Unfortunately I didn’t have my fishing gear along; I was scouting the area to study the importance of backwaters to riverine fishes back when I was doing fisheries research. Even if I had my gear, I probably wouldn’t have the best tackle to catch longnose, recalling that hookless entanglement lures were most effective on their long toothy snouts. But if I worked at it and my hook found flesh and not bone, I could probably catch one on a smaller in-line spinner or minnowbait, or on a live minnow presented under a float. They’d tangle in the right fly, for sure.
I watched intently until the activity slowed. How great it would be to hit it at the right place and time with the proper gear. Even so, it was an impressive display.
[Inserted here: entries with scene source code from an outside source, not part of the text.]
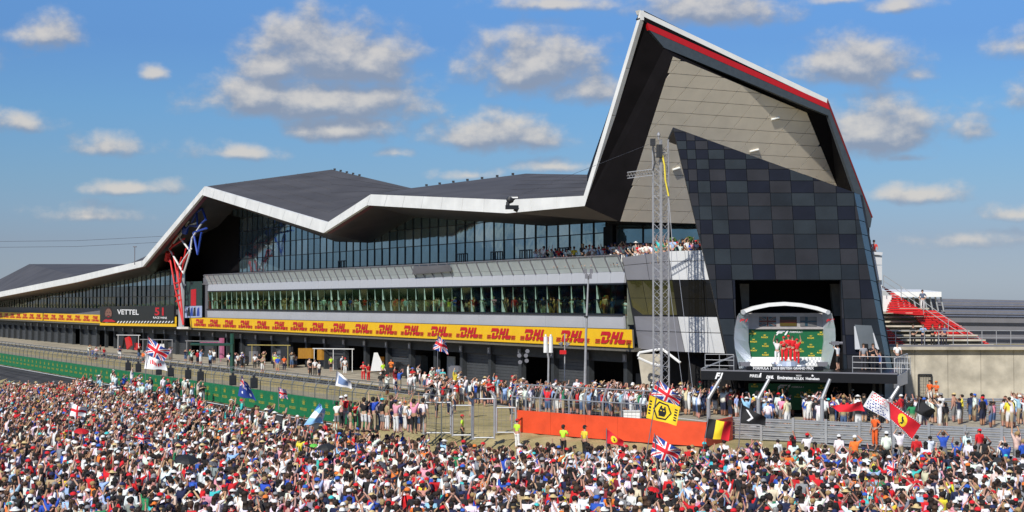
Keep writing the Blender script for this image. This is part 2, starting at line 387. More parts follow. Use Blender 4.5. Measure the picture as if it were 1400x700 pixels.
# -- end gable: rim, stripe, reveal
T0 = fr_top[9]; T1 = tp(1132.5, 135.5, tT); T2 = tp(1193.5, 298, tT)
def rim(name, pts, m, depth=.3, lift=0.):
    b = MB(); P = [tp(x, y, tT-lift) for x, y in pts]
    b.prism(P, U*depth); return b.build(name, m, B)
rim('gable_edge_trim', [(875.5,11.5),(1133,134),(1135.5,139.5),(1132,141.5),(1128,139),(881,21),(877.5,17)], m_white, .6)
rim('gable_side_trim', [(1133,134),(1194,297),(1192.8,298),(1132,139)], mat('dull_red_trim', (.16, .012, .012), .5), .5, .02)
rim('gable_black_band', [(878.5,18),(881,21),(1130,140.5),(1134,148),(1129.5,143),(885,30),(875,24)], m_soff, .5, -.02)
rim('gable_black_band', [(881,21),(1128,139),(1131.5,144),(885.5,31)], m_soff, .5, -.01)
rim('gable_red_stripe', [(885.5,29.5),(1133,140.5),(1136,149.5),(888.5,39.5)], m_dred, .3, .03)
rim('gable_grey_band', [(888.5,39.5),(1135.5,149),(1134,157.5),(909,64)], m_gband, .3, .01)
rim('gable_side_band', [(1132,141.5),(1136.5,150),(1192.5,299),(1190.5,311),(1186,311.5),(1134,158)], m_gband, .3, 0)
# beige leaning soffit: a plane through the end wall that leans out towards the top
P0 = tp(848, 303, -2); P1 = tp(921, 76, -8.4)
vdir = -NN; upd = (P1-P0); pn = vdir.cross(upd).normalized()
def bp(px, py, lift=0.): return rp(px, py, P0+pn*lift, pn)
if (bp(900, 200, .1)-CAMP).length > (bp(900, 200, 0)-CAMP).length: pn = -pn
beige = [(848,303),(921,76),(1105.5,154),(1144.5,253),(1166,306),(955,306)]
soff = thing
bb = MB(); bb.prism([bp(x, y, -.12) for x, y in beige], pn*-.3); beige_bk = bb.build('gable_soffit', m_dark, B)
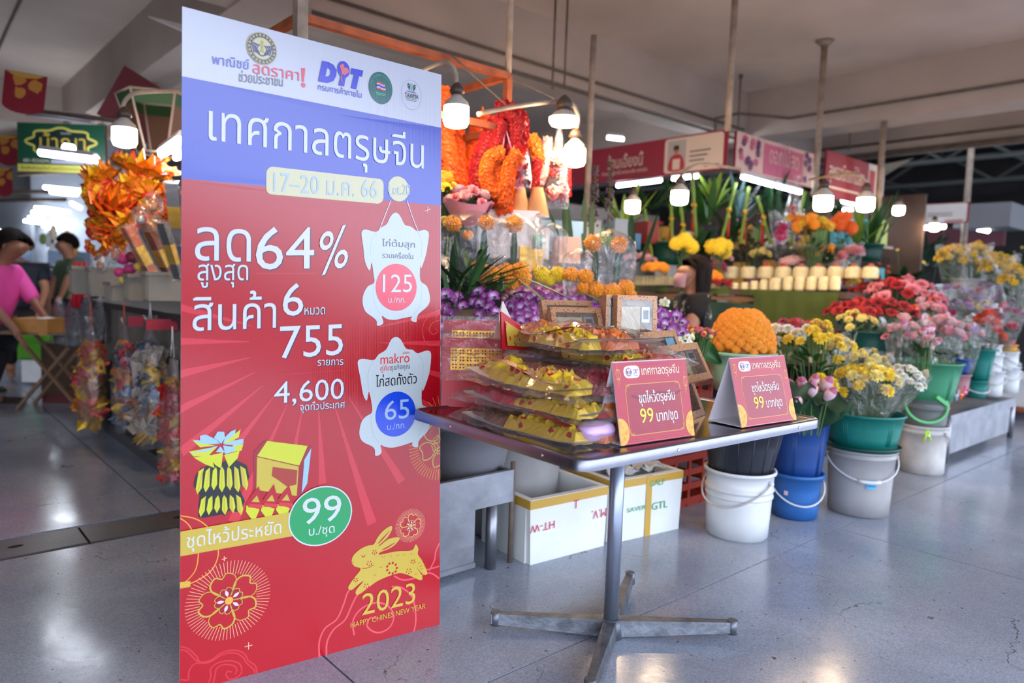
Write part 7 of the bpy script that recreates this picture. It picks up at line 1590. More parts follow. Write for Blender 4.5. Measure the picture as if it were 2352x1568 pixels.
def person(label, P, rz, J, shirt, pants, skin, hair=True, hairlen=.0, mask=None, sleeve=.55, hem=None, elbowmask=None, pose=None, shirtname='blouse', cuff=None, shoes=None):
    """J: joint dict in local metres, facing +x"""
    o = thing('person', label, 'person', P, rz); V = []; E_ = []; R_ = []; idx = {}
    def add(n, r_): idx[n] = len(V); V.append(Vector(J[n])); R_.append(r_)
    for n, r_ in (('pelvis', (.13, .11)), ('waist', (.115, .095)), ('chest', (.135, .11)), ('neckb', (.06, .06)), ('neck', (.048, .048)), ('head', (.112, .102)), ('crown', (.096, .098))): add(n, r_)
    for a, b in (('pelvis', 'waist'), ('waist', 'chest'), ('chest', 'neckb'), ('neckb', 'neck'), ('neck', 'head'), ('head', 'crown')): E_.append((idx[a], idx[b]))
    V.append(Vector(J['head'])+Vector(J.get('nose', (.10, 0, -.01)))); R_.append((.014, .014)); E_.append((idx['head'], len(V)-1))
    for s in 'LR':
        prev = 'chest'
        for n, r_ in (('sh', .055), ('el', .040), ('wr', .026), ('pa', .034)): add(n+s, (r_, r_*.9)); E_.append((idx[prev], idx[n+s])); prev = n+s
        d = (Vector(J['pa'+s])-Vector(J['wr'+s])).normalized(); u = d.cross(Vector((0, 0, 1))).normalized()
        for k in range(4):
            f0 = Vector(J['pa'+s])+d*.035+u*(.028-.019*k); L_ = (.06, .072, .066, .05)[k]; V.append(f0); R_.append((.010, .010)); E_.append((idx['pa'+s], len(V)-1)); V.append(f0+d*L_*.5+Vector((0, 0, -.004))); R_.append((.009, .009)); E_.append((len(V)-2, len(V)-1)); V.append(f0+d*L_+Vector((0, 0, -.02))); R_.append((.007, .007)); E_.append((len(V)-2, len(V)-1))
        t0 = Vector(J['wr'+s]).lerp(Vector(J['pa'+s]), .5)+u*.035; V.append(t0); R_.append((.011, .011)); E_.append((idx['pa'+s], len(V)-1)); V.append(t0+d*.04+u*.02); R_.append((.008, .008)); E_.append((len(V)-2, len(V)-1))
        prev = 'pelvis'
        for n, r_ in (('hi', .085), ('kn', .055), ('an', .036), ('to', .035)): add(n+s, (r_, r_)); E_.append((idx[prev], idx[n+s])); prev = n+s
    skin_obj('body', V, E_, R_, skin, o)
    g = 1.16
    cv = [J['pelvis'], J['waist'], J['chest'], Vector(J['chest']).lerp(Vector(J['neckb']), .75)]; cr = [(.155, .13), (.14, .12), (.155, .13), (.075, .075)]; ce = [(0, 1), (1, 2), (2, 3)]
    for s in 'LR':
        b = len(cv); e = Vector(J['sh'+s]).lerp(Vector(J['el'+s]), min(sleeve, 1)); cv += [J['sh'+s], e]; cr += [(.075, .07), (.062, .06)]; ce += [(2, b), (b, b+1)]
        if sleeve > 1: cv.append(Vector(J['el'+s]).lerp(Vector(J['wr'+s]), sleeve-1)); cr.append((.045, .045)); ce.append((b+1, b+2))
    skin_obj(shirtname, cv, ce, cr, shirt, o)
    cv = [J['pelvis']]; cr = [(.15, .125)]; ce = []
    for s in 'LR':
        b = len(cv); cv += [J['hi'+s], J['kn'+s], Vector(J['kn'+s]).lerp(Vector(J['an'+s]), .85)]; cr += [(.10, .10), (.072, .072), (.055, .055)]; ce += [(0, b), (b, b+1), (b+1, b+2)]
    skin_obj('trousers', cv, ce, cr, pants, o)
    H = Vector(J['head']); cr_ = Vector(J['crown']); up = (cr_-H).normalized(); fw = (Vector(J.get('nose', (.10, 0, 0)))).normalized(); fw = (fw-up*fw.dot(up)).normalized(); sd = up.cross(fw)
    Mh = Matrix((fw, sd, up)).transposed().to_4x4(); Mh.translation = H.lerp(cr_, .45); Mh = Mh @ Matrix.Diagonal((1.12, 1.12, 1.1, 1))
    if hair:
        mb = MB()
        def hf(u, v):
            a = 2*pi*u; ph = pi*(v*.66); x, y, z = .108*sin(ph)*cos(a), .097*sin(ph)*sin(a), .115*cos(ph); fr_ = max(0, cos(a))
            ph2 = pi*v*(.68-.38*fr_**.5); x, y, z = .108*sin(ph2)*cos(a), .100*sin(ph2)*sin(a), .118*cos(ph2)
            if v > .55 and fr_ < .25: z -= hairlen*(v-.55)/.45; x *= 1.0-.12*(v-.55); y *= 1.02
            n_ = .012*NZ.noise(Vector((a*3, v*7, 1))); return (x-.020+n_, y+n_, z-.005)
        mb.grid(hf, 40, 14, 0, M=Mh); mb.build('hair', HAIR, o)
        for s in (-1, 1): e = MB(); e.ball((.078, s*.032, -.012), .010, 8, 5, 0, (.5, 1, .6), Mh); e.build('eye', mat('eye_dark', '#181010', .2), o); e = MB(); e.ball((0, s*.084, -.02), .026, 8, 5, 0, (.6, .3, 1), Mh); e.build('ear', skin, o)
        e = MB(); e.box((.083, 0, -.082), (.012, .04, .008), 0, Mh); e.build('mouth', mat('lip', '#8c4840', .5), o)
    if mask:
        mb = MB(); mb.grid(lambda u, v: (.030+.060*cos((u-.5)*2.1)+.016*sin(pi*v)*cos((u-.5)*3), .090*sin((u-.5)*2.3), -.022-.088*v), 16, 8, 0, M=Mh); mk = mb.build('face_mask', mask, o)
        for s in (-1, 1): e = MB(); e.tube([(.06, s*.078, -.04), (.0, s*.088, -.01), (.06, s*.078, -.10)], .002, 4, M=Mh); e.build('ear_loop', mask, mk)
    return o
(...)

I stepped back in time wondering if these fish, which haven’t changed much in 50 million years, were behaving no differently from their ancestors that swam in rivers during the Cretaceous Period, when duckbilled dinosaurs roamed the banks.
Scouting for Gar
Five of the seven gar species (family Lepisosteidae) existing worldwide are in U.S. waters. Second in size to the alligator gar—the largest gar—is the longnose, which is widely distributed from the Mississippi basin eastward, from Quebec to the southern Atlantic and Gulf Coast basins in the U.S. The world record longnose is a 50.5-pounder caught from the Trinity River in Texas. Five state records top 40 pounds.
Longnose inhabit lakes, reservoirs, and rivers over a wide distribution but few anglers target them. John Gaulke, who guides for multiple species on New York’s Finger Lakes and Lake Ontario, is a longnose gar addict. “Gar are one of the best kept secrets in angling. They’re criminally underfished, so anglers in search of large numbers of big fish can easily find it gar fishing. They hammer lures with a primal aggressiveness only matched by a few species. They’re common—typically running from 30 to 37 inches long—in the northern portions of Cayuga Lake and in Lake Ontario bays and larger tributaries. Cross Lake and Sodus Bay are both capable of producing 45-inch fish,” he says.